:: DATA SECTION ::
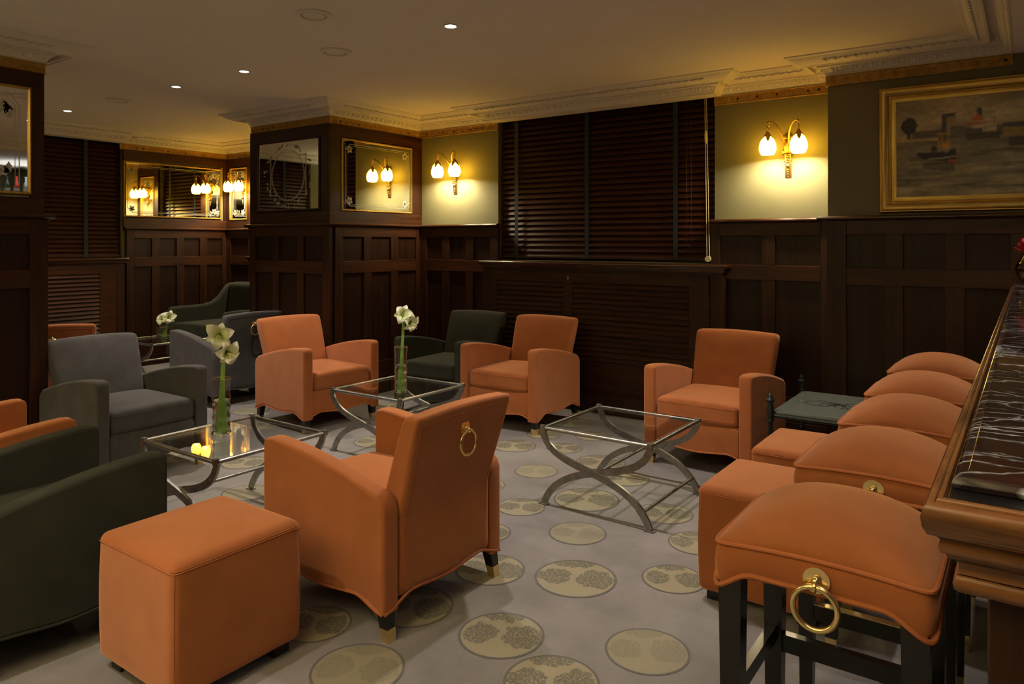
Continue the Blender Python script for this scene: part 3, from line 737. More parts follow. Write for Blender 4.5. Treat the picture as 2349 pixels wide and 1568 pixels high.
for k, (lo, hi) in enumerate(((.060, .225), (.056, .205), (.040, .145))): C[..., k] = np.where(w, lo+(hi-lo)*np.clip((wat-.3)*1.9*(1.0-.55*np.clip((Z-.25)/.35, 0, 1)), 0, 1), C[..., k])
X = X/.60                                              # the harbour's left part fills the visible left of the canvas
paint((Z > hor-.02) & (Z < hor+.07+.03*nb) & (X > .12), (.060, .055, .048)); paint((Z > hor-.03) & (Z < hor+.0) & (X < .30), (.20, .16, .075))
e = ((X-.10)/.065)**2+((Z-.735)/.10)**2; paint(e < .8+.7*(nb-.4), (.018, .018, .014)); paint((abs(X-.10) < .012) & (Z > .6) & (Z < .70), (.025, .02, .015))
def rect(x0, x1, z0, z1, c): paint((X > x0) & (X < x1) & (Z > z0) & (Z < z1), c)
rect(.33, .37, .64, .83, (.035, .037, .045)); rect(.365, .43, .60, .80, (.17, .14, .10)); rect(.335, .425, .80, .835, (.045, .045, .055)); rect(.39, .49, .60, .70, (.075, .07, .065))
rect(.575, .61, .64, .865, (.04, .042, .055)); rect(.605, .70, .62, .865, (.25, .22, .165))
for i in range(5):
    for j in range(4): rect(.615+.017*i, .621+.017*i, .66+.048*j, .682+.048*j, (.09, .08, .07))
paint((((X-.575)/.035)**2+((Z-.745)/.055)**2 < 1) & (Z > .735), (.27, .085, .03)); rect(.545, .607, .665, .738, (.26, .22, .16)); rect(.49, .60, .70, .725, (.22, .08, .03))
rect(.50, .72, .555, .625, (.04, .035, .03)); rect(.74, 1.2, .60, .70, (.04, .038, .032)); paint((X > .74) & (Z > .57) & (Z < .66-.1*(X-.74)) , (.15, .11, .03))
rect(.78, .98, .47, .56, (.035, .034, .03))
hull = (X > .155) & (X < .43) & (Z < .455+.30*np.clip(X-.33, 0, 1)+.15*np.clip(.2-X, 0, 1)) & (Z > .40-.06*(X-.155)/.27-.0+.45*np.clip(.2-X, 0, 1)); paint(hull, (.014, .014, .017))
paint(hull & (abs(Z-(.385+.12*np.clip(X-.3, 0, 1))) < .006) & (X > .24), (.19, .19, .19)); paint((X > .375) & (X < .43) & (Z > .325) & (Z < .37), (.24, .05, .02))
paint((X > .20) & (X < .42) & (Z < .35) & (Z > .26+.25*np.clip(.33-X, 0, 1)), (.03, .028, .026), .75)
rect(.30, .385, .49, .64, (.16, .105, .03)); rect(.335, .385, .47, .535, (.28, .15, .025)); rect(.31, .325, .565, .62, (.06, .05, .04)); rect(.34, .362, .56, .625, (.05, .045, .045)); rect(.368, .378, .565, .62, (.08, .07, .06))
rect(.295, .39, .63, .645, (.20, .13, .03)); rect(.26, .295, .46, .52, (.02, .02, .02)); paint(abs(((X-.365)/.013)**2+((Z-.475)/.026)**2-1) < .45, (.22, .21, .19))
for _ in range(3): C[1:-1, 1:-1] = (C[1:-1, 1:-1]*4+C[:-2, 1:-1]+C[2:, 1:-1]+C[1:-1, :-2]+C[1:-1, 2:])/8
C *= (.72+.55*rg.rand(nz, nx, 1)*.5+.28*nb[..., None])*np.array([1.95, 1.75, 1.35])
me = bpy.data.meshes.new('canvas')
vts = [((x-.5)*pw, -.018, (z-.5)*ph) for z in zs for x in xs]
me.from_pydata(vts, [], [(j*nx+i, j*nx+i+1, (j+1)*nx+i+1, (j+1)*nx+i) for j in range(nz-1) for i in range(nx-1)])
at = me.color_attributes.new('Col', 'FLOAT_COLOR', 'POINT')
at.data.foreach_set('color', np.concatenate([C.reshape(-1, 3), np.ones((nx*nz, 1))], 1).astype(np.float32).ravel())
me.materials.append(M['canvas']); o = bpy.data.objects.new('canvas', me); COL.objects.link(o); o.parent = t
b = MB(); prof = [(-.004, -.014), (-.004, -.020), (.010, -.024), (.022, -.022), (.026, -.028), (.034, -.028), (.038, -.024), (.044, -.034), (.066, -.048), (.074, -.046), (.080, -.034), (.086, -.036), (.092, -.030), (.092, -.006), (0, -.006)]
rs = []
for sx, sz in ((-1, -1), (1, -1), (1, 1), (-1, 1)): rs.append([b.v((sx*(pw/2+o_), y, sz*(ph/2+o_))) for o_, y in prof])
rs.append(rs[0]); b.loops(rs, False, False, False)
for q in (-1, 1):
    for k in range(int(pw/.012)): b.ball((-pw/2+.012*(k+.5), -.030, q*(ph/2+.030)), .0038, (1, 1, 1), 5, 3)
    for k in range(int(ph/.012)): b.ball((q*(pw/2+.030), -.030, -ph/2+.012*(k+.5)), .0038, (1, 1, 1), 5, 3)
b.build('gilt_frame', 'gold', t, 50)

# ------------------------------------------------------------------ armchairs
AW, AD = .345, .34
def hem(t): return .100+.044*sm(min(t, 1-t)/.22)-.018*max(0, math.sin(PI*t))**4
def ring_pull(par, x, y, z, sgn, rr=.046, tr=.0056):
    b = MB(); b.tube([(x, y, z), (x, y+sgn*.004, z)], .027, 24); b.ball((x, y+sgn*.010, z), .010); b.torus((x, y+sgn*.016, z-.008), .0085, .0042, 14, 6, 'x')
    p = b.build('ring_plate', 'brass', par)
    b = MB(); b.torus((x, y+sgn*.018, z-.008-rr), rr, tr, 36, 10, 'y'); b.build('ring', 'brass', p)
def armchair(loc, rz, label, fab, pipe, group):
    t = thing('armchair', loc, rz, label, 'armchair', group)
    n = 20
    outline = [(-AD, hem(0))]+[(-AD, hem(0)+(.592-hem(0))*k/8) for k in range(1, 9)]
    outline += [(-AD+.030*(1-math.cos(a)), .592+.030*math.sin(a)) for a in (.4, .8, 1.2)]
    tp = lambda s_: .624-.125*s_**1.75
    outline += [(-AD+.05+(2*AD-.09)*k/12, tp((.05+(2*AD-.09)*k/12)/(2*AD))) for k in range(13)]
    outline += [(AD-.010, tp(.97)-.020), (AD, tp(1)-.045)]
    outline += [(AD, tp(1)-.045+(hem(1)-tp(1)+.045)*k/7) for k in range(1, 8)]
    outline += [(AD-2*AD*k/n, hem(1-k/n)) for k in range(1, n)]
    outline = outline[::-1]
    for q in (-1, 1):
        b = MB(); b.slab(outline, *sorted((q*AW, q*(AW-.078))), .015); b.build('arm', fab, t, 60)
    b = MB()                                            # front apron and the rolled ledge above it
    def apf(p):
        u = (p.x+AW)/(2*AW); k = max(0, min(1, (.30-p.z)/.16)); return (p.x, p.y, p.z+(hem(u)-.14)*k)
    b.rbox((0, -AD+.06, .215), (AW-.082, .045, .075), .008, 16, apf); b.rbox((0, -.05, .287), (AW-.086, AD-.065, .022), .018, 6); b.build('front_apron', fab, t, 60)
    b = MB()
    def cf(p):
        u, w = p.x/.265, (p.y+.06)/.285; k = (p.z-.365)/.065
        return (p.x, p.y-.008*(1-u*u) if p.y < -.2 else p.y, p.z+.020*max(0, k)*(1-u*u)*(1-.6*w*w)-.004*max(0, -k))
    b.rbox((0, -.055, .368), (.258, .280, .062), .028, 10, cf); sc_ = b.build('seat_cushion', fab, t, 60)
    b = MB()
    for zz in (.408, .333): b.tube([(-.240+.048*k, -.3352-.008*(1-((-.240+.048*k)/.265)**2)+.0005, zz) for k in range(11)], .0022, 6)
    b.build('cushion_piping', fab, sc_)
    b = MB()
    def bf(p):                                          # x -1..1 etc: reclined, flaring, hem at the foot
        zz = p.z; u = p.x/.29; k = (p.y+.06)/.12
        yf = .215+max(0, zz-.40)*.40; yr = .342+max(0, zz-.42)*.285
        yf -= .016*(1-u*u)*sm((zz-.42)/.2)*sm((.80-zz)/.1)
        wd = .263+.018*sm((zz-.45)/.3); x = u*wd
        low = max(0, min(1, (.32-zz)/.17)); z2 = zz+(hem((x+AW)/(2*AW))-.15)*low
        z2 += .012*(1-u*u)*sm((zz-.62)/.17)
        return (x, yf+(yr-yf)*k, z2)
    b.rbox((0, 0, .4675), (.29, .06, .3175), .024, 14, bf)
    bk = b.build('backrest', fab, t, 60)
    b = MB(); pts = [bf(Vector((x, .0595, z)))for x, z in [(-.262, .30+.04*k) for k in range(12)]+[(-.25+.05*k, .752) for k in range(11)]+[(.262, .74-.04*k) for k in range(12)]]
    b.tube([(p[0], p[1]+.0002, p[2]) for p in pts], .0022, 6); b.build('back_piping', fab, bk)
    b = MB()
    for q in (-1, 1): b.tube([(q*(AW-.004), -AD+.008+(2*AD-.016)*k/24, hem(k/24)+.002) for k in range(25)], .0058, 6)
    b.tube([(-AW+.008+(2*AW-.016)*k/24, -AD+.008, hem(k/24)+.002) for k in range(25)], .0058, 6)
    b.tube([(-AW+.008+(2*AW-.016)*k/24, AD-.002, hem(k/24)+.002) for k in range(25)], .0058, 6)
    b.build('hem_piping', pipe, t)
    for x, y, dy in ((-1, -1, -.004), (1, -1, -.004), (-1, 1, .035), (1, 1, .035)):
        px, py = x*(AW-.042), y*(AD-.045); f = .045/.17; wm = .034+.018*f
        b = MB(); b.taper(px, py, .045, .17, wm, .052, x*.005*(1-f), dy*(1-f)); lg = b.build('leg', 'black', t)
        b = MB(); b.taper(px+x*.005*(1-f), py+dy*(1-f), 0, .0455, .0345, wm+.0012, x*.005*f, dy*f); b.build('brass_cap', 'brass', lg)
    p = bpy.data.objects.new('ring_pull', None); COL.objects.link(p); p.parent = t; p.empty_display_size = .05
    z = .70; ring_pull(p, 0, .342+(z-.42)*.285, z, 1)
    # let the ring hang flat on the sloping back
    for ch in p.children:
        for c2 in ch.children: c2.matrix_parent_inverse = Matrix()
    return t
def chair_at(mx, my, fx, fy):
    l = math.hypot(fx, fy); fx, fy = fx/l, fy/l
    return (mx-fx*AD, my-fy*AD, 0), facing(fx, fy)
G_O, G_C, G_D = 'orange velvet armchairs', 'charcoal velvet armchairs', 'dark green velvet armchairs'
loc, rz = chair_at(-2.505, 2.145, -1, 0)
C1 = armchair(loc, rz, 'orange velvet armchair in the foreground seen from behind with a brass ring', 'orange', 'orange_pipe', G_O)
def chair(mx, my, fx, fy, label, fab='orange'):
    loc, rz = chair_at(mx, my, fx, fy)
    sw = None if fab == 'orange' else {'orange_velvet': fab, 'orange_piping': fab}
    c = dup(C1, loc, rz, label, sw); c['group'] = {'orange': G_O, 'grey': G_C, 'green': G_D}[fab]; return c
chair(-4.262, 3.782, .995, -.09, 'orange velvet armchair facing right in front of the mirrored pillar')
chair(-3.235, 4.357, .04, -1, 'orange velvet armchair against the louvred cabinet beside the dark green one')
chair(-1.657, 4.256, -.02, -1, 'orange velvet armchair under the right hand wall lamp beside the frosted table')
chair(-3.79, 1.54, .06, 1, 'orange velvet armchair at the left edge behind the dark green one')
chair(-6.55, 2.66, -.93, .34, 'orange velvet armchair at far left with only its back top showing')
chair(-4.235, 2.305, 1, .03, 'charcoal velvet armchair facing the table with the tall amaryllis vase', 'grey')
chair(-6.26, 3.87, -1, 0, 'charcoal velvet armchair turned away behind the left orange armchair', 'grey')
chair(-3.945, 4.37, .07, -1, 'dark green velvet armchair in the corner by the pillar', 'green')
chair(-2.957, 1.494, .07, 1, 'dark green velvet armchair in the left foreground behind the ottoman', 'green')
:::
**GOAL:** Which lines contain the word "part"? Copy each one.

**ANSWER TO THE EXERCISE:**
Continue the Blender Python script for this scene: part 3, from line 737. More parts follow. Write for Blender 4.5. Treat the picture as 2349 pixels wide and 1568 pixels high.
X = X/.60                                              # the harbour's left part fills the visible left of the canvas